Coinbase Chief Says SEC ‘Tone’ Changed Ahead of Lawsuit

Coinbase

Coinbase’s CEO says the SEC changed its attitude toward his company before the regulator’s recent lawsuit.

“We had many discussions within the last year when their tone started to change,” Brian Armstrong said in an interview with Bloomberg News Wednesday (June 7).

“They started to come to us with more questions about the business, so we were very forthcoming. Unfortunately we were met with silence.”

The Securities and Exchange Commission (SEC) filed suit against Coinbase on Tuesday (June 6), accusing the company of making “billions of dollars unlawfully facilitating the buying and selling of crypto asset securities.”
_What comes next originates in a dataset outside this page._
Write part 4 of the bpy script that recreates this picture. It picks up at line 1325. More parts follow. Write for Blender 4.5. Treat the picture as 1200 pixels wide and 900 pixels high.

In a statement to PYMNTS soon after the filing, Coinbase Chief Legal Officer and General Counsel Paul Grewal criticized the regulator for its “reliance on an enforcement-only approach in the absence of clear rules for the digital asset industry.”

One day earlier, the SEC had taken action against crypto giant Binance, accusing the company and its founder of a weaving an “extensive web of deception, conflicts of interest, lack of disclosure and calculated evasion of the law.”

PYMNTS examined the case against Coinbase in a report on the SEC’s crackdown Wednesday, noting a “worrying” element of the lawsuit: if the SEC wins, Coinbase — which generated more than 80% of its 2022 revenue in the U.S. — will find its business model threatened.

“That’s because, compared to its peer exchanges, Coinbase is the squeaky-clean, good kid in class,” PYMNTS wrote.

“The exchange is a public U.S. company listed on the Nasdaq and incorporated in Delaware. The firm already files extensive financial disclosures with the SEC and is subject to regular audits by accounting firms.”

With that in mind, the report said, the SEC’s complaint against the company is “laser-focused” on the fact that Coinbase has not registered as a securities exchange, even though the regulator contends that it is operating as one.

“If the SEC wins and the majority of cryptocurrencies are defined in court as securities, the asset class will become more or less banned in the U.S.,” PYMNTS wrote.

In his Bloomberg interview, Armstrong expressed confidence that it will be his company that comes out on top.

“I think we’re gonna be fine going to the court,” he said, pointing out that Coinbase has upwards of $5 billion on its balance sheet to maintain operations and cover legal fees. “Even if this takes some time, that’s OK.”